Hello, I'm having a hard time configuring yada to serve static files out of the /public
directory, but relative to the server route. For example, I'd like to serve public/js/app.js
at the route /js/app.js
, so stripping public
completely. My bidi routes look as follows:
["/" [#{"js" "css"} {true (yada/resource
(cp/new-classpath-resource "public"))}]]
The route is matched and the handler is called but rather than returning my file it responds with a 405.That 'true' looks wrong to me
Am I right in thinking yada performs additional matching on top of the bidi routes passed in to yada/listener
?
Specifically for sub-resources.
No, it doesn't do any additional matching
Ah, I see what you mean.
Yes, a bidi 'matched' (such as a yada resource) can decide to match on a route even if there is a 'remaining' path yet to consume. In this case, this remaining path is called the 'path-info'.

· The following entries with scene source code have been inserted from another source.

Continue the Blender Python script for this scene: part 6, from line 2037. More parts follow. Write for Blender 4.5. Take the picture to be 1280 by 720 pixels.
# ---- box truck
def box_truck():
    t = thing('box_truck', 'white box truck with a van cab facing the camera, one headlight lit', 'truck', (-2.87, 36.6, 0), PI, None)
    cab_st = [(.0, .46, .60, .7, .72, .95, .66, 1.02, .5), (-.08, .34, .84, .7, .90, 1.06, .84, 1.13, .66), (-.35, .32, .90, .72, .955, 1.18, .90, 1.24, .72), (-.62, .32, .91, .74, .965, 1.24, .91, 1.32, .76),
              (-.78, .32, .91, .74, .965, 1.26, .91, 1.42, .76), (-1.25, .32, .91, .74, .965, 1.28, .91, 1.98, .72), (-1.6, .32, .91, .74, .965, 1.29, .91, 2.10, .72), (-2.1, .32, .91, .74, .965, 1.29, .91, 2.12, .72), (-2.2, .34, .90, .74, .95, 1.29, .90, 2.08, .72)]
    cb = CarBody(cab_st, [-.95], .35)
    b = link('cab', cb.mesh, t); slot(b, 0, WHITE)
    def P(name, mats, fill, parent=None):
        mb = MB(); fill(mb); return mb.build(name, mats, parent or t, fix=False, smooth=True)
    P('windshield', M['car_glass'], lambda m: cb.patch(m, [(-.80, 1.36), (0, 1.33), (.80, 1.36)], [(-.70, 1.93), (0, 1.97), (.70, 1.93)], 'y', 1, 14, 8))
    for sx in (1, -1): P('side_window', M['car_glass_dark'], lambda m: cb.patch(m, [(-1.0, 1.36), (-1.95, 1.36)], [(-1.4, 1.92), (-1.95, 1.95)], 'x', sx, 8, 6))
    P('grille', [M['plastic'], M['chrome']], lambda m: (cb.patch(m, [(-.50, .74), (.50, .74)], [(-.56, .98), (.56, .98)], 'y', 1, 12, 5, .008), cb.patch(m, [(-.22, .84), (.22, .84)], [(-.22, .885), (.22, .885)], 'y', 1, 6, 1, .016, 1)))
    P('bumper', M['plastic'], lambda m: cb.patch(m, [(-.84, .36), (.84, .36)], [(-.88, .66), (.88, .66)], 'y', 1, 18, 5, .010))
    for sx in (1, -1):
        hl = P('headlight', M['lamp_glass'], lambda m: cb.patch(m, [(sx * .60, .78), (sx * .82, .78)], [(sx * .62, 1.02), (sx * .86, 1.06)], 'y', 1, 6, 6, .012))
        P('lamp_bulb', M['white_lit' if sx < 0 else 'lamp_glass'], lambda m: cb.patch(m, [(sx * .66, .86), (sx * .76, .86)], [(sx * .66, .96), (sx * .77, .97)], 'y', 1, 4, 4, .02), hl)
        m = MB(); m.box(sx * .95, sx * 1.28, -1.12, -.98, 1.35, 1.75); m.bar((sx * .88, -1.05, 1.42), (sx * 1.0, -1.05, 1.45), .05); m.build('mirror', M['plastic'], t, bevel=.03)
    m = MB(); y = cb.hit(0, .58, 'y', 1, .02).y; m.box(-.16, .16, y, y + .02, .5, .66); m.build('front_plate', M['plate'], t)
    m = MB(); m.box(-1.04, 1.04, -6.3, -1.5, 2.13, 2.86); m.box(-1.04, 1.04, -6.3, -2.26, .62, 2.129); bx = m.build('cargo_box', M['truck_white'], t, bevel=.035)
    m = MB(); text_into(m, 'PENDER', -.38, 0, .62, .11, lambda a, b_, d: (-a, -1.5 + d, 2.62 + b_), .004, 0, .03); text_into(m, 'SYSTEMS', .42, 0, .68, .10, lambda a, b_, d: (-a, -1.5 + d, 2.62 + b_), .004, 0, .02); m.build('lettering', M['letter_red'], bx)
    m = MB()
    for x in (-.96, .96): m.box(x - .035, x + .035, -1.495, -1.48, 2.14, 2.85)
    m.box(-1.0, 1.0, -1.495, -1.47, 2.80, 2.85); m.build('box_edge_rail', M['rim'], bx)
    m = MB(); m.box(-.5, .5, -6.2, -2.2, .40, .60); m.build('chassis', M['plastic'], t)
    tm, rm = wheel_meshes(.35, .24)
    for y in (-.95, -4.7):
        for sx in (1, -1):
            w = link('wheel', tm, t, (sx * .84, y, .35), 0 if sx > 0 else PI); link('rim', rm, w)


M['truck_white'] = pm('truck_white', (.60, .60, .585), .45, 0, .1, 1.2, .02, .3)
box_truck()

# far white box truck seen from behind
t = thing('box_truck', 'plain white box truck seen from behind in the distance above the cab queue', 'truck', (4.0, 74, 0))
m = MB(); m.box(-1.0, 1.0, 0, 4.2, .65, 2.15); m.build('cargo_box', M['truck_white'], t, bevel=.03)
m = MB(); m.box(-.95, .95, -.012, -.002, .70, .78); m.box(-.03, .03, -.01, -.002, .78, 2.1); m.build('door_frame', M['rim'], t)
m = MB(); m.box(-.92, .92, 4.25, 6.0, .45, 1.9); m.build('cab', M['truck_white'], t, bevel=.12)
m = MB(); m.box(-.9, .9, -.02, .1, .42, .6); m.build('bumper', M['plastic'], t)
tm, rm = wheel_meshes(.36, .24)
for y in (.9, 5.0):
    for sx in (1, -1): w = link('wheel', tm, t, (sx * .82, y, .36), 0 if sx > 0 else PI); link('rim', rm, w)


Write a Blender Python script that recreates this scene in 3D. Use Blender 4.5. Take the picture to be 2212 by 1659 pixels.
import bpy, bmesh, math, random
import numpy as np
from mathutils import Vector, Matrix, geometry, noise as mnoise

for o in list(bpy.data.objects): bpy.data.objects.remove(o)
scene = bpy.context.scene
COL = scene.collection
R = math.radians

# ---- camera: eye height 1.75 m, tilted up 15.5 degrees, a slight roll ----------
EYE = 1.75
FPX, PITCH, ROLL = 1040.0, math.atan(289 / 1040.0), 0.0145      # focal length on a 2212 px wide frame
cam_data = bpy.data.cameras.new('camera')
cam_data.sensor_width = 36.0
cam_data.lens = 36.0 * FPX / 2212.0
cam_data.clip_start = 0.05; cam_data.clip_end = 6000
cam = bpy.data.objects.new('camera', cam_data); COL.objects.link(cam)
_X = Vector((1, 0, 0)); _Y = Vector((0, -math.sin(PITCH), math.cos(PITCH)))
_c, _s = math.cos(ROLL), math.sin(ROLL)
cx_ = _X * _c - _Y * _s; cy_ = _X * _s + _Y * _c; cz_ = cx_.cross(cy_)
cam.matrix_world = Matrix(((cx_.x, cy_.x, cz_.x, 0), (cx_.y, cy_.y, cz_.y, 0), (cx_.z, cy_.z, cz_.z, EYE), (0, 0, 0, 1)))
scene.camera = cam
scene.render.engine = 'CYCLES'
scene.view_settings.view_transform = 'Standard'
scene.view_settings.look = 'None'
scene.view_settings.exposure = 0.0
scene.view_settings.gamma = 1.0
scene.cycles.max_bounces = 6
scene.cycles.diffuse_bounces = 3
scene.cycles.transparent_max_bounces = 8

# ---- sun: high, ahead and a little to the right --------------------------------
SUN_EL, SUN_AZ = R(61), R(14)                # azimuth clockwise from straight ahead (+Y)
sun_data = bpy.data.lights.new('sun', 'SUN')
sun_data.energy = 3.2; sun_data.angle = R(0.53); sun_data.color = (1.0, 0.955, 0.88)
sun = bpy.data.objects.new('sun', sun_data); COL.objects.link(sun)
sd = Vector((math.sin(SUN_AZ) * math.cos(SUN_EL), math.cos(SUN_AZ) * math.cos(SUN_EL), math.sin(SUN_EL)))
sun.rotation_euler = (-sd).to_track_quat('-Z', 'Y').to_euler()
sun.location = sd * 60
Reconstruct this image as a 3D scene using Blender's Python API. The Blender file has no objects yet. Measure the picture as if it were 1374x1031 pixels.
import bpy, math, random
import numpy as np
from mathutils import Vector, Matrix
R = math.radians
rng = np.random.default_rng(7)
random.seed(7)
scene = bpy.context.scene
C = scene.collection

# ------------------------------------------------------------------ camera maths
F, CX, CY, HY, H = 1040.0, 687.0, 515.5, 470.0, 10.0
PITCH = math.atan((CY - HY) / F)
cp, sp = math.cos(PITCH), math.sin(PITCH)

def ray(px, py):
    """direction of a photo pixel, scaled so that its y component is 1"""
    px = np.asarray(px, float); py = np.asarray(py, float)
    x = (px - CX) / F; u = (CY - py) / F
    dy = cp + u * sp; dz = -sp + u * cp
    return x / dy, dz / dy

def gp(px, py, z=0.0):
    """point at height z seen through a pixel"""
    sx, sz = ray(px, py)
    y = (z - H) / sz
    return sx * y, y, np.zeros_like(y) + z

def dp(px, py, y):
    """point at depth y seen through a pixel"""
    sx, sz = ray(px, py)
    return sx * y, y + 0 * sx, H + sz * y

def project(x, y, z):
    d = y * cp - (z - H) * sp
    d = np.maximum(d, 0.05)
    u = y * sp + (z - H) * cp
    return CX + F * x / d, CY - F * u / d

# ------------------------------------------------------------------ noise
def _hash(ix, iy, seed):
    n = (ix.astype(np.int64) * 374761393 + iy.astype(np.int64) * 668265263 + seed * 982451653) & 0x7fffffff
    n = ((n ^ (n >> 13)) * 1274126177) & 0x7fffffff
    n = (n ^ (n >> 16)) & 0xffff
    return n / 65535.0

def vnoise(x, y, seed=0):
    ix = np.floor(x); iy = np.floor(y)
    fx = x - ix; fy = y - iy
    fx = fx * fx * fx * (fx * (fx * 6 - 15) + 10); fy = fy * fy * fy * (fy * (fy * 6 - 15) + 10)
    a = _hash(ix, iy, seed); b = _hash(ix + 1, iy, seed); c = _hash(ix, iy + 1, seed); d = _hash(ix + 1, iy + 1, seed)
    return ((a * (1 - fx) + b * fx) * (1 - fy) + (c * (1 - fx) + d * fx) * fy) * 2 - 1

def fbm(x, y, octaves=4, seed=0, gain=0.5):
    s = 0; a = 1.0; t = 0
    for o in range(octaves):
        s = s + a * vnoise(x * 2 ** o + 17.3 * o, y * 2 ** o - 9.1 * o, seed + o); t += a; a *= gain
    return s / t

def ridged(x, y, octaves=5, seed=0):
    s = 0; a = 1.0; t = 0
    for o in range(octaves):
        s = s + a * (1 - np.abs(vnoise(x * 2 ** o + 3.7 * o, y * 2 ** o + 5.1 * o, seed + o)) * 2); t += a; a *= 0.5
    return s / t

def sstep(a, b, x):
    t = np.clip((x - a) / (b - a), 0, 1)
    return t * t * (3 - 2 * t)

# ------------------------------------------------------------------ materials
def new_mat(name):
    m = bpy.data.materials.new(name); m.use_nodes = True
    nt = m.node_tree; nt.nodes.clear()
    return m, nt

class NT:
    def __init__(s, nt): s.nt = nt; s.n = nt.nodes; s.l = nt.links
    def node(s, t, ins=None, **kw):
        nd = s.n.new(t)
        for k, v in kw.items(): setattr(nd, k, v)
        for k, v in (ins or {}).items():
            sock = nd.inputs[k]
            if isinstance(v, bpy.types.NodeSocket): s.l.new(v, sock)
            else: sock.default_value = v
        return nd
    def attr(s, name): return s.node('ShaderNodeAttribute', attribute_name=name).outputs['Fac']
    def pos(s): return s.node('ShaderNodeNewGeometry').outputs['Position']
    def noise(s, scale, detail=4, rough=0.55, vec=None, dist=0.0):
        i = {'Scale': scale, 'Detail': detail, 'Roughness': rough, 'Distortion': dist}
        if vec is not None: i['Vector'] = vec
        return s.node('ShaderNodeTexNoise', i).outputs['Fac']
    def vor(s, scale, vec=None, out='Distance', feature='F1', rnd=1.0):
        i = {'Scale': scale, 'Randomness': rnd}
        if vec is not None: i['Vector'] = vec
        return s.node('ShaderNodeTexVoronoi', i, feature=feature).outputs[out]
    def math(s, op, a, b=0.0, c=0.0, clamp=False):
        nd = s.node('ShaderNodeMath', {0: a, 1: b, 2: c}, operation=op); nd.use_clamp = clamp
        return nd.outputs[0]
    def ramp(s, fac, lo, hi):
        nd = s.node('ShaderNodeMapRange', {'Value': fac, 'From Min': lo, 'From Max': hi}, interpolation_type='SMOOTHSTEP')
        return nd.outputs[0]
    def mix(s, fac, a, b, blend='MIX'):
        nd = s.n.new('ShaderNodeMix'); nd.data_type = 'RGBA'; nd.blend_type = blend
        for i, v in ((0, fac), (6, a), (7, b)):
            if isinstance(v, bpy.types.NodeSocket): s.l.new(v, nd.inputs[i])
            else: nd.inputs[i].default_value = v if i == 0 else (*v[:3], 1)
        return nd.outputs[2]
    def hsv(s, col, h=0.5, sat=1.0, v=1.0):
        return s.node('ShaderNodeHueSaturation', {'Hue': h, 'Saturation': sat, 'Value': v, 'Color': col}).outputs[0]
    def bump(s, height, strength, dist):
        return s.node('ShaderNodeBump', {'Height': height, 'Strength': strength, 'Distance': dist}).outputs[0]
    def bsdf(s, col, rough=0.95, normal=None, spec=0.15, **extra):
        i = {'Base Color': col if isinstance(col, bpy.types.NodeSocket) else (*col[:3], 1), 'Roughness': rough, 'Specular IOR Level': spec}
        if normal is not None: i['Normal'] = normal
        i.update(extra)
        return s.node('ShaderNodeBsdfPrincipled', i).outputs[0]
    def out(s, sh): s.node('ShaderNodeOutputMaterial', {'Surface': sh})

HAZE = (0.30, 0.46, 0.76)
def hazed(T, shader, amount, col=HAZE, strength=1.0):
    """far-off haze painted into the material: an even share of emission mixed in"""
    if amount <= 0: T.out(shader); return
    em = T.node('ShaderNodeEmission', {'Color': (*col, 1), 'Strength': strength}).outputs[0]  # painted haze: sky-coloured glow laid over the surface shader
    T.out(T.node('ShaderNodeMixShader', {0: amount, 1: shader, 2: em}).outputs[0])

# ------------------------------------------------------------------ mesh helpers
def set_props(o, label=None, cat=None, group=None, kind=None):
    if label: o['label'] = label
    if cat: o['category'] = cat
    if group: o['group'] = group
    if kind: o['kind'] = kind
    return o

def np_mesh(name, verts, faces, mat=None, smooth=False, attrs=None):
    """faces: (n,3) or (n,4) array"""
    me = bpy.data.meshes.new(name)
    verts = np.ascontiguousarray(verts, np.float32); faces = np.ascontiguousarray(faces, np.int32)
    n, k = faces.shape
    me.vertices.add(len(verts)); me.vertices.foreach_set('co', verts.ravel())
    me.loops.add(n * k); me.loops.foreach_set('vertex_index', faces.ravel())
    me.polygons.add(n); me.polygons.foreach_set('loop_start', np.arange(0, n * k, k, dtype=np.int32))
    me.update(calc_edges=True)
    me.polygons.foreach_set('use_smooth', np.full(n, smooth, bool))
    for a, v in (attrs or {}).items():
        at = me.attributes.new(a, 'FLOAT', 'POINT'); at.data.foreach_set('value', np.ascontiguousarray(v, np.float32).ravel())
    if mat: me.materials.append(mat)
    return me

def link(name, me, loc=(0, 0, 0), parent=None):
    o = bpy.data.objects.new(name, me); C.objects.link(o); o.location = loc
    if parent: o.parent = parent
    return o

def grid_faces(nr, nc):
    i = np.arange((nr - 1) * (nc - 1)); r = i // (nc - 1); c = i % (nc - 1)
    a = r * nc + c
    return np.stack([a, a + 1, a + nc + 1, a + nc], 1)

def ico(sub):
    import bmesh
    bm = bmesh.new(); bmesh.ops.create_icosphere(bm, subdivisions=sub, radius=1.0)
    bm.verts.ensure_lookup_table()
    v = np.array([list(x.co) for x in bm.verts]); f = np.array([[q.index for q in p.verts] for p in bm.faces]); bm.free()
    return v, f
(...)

classpath-resource makes use of this trick, so does the file/dir resources
try having a look at edge and compare how it serves up static resources compared to your code
usually it's just something simple
Aha, OK that should set me on the right path.
{true ...}
looks wrong to me
I'm not sure what you're doing there
what do you mean by the #{"js" "css"}
?
Yeah, that was bit of a fudge to get match-route
to work, but now I see there's more going under the hood.
I mean, that's OK as a pattern
A bidi route is simply [pattern matched]
, where matched is a handler or vector of nested bidi routes
I want the routes to match files being served out of the public directory inside js
and css
subdirs.
Try with 2 routes (`/js` and /css
) and get that working first
but yes, you should be able to match on a set
[["/" #{"js" "css"}] (cp/new-classpath-resource ....)]
Ah gotcha. Thanks, I'll take a look at edge and let you know what I find.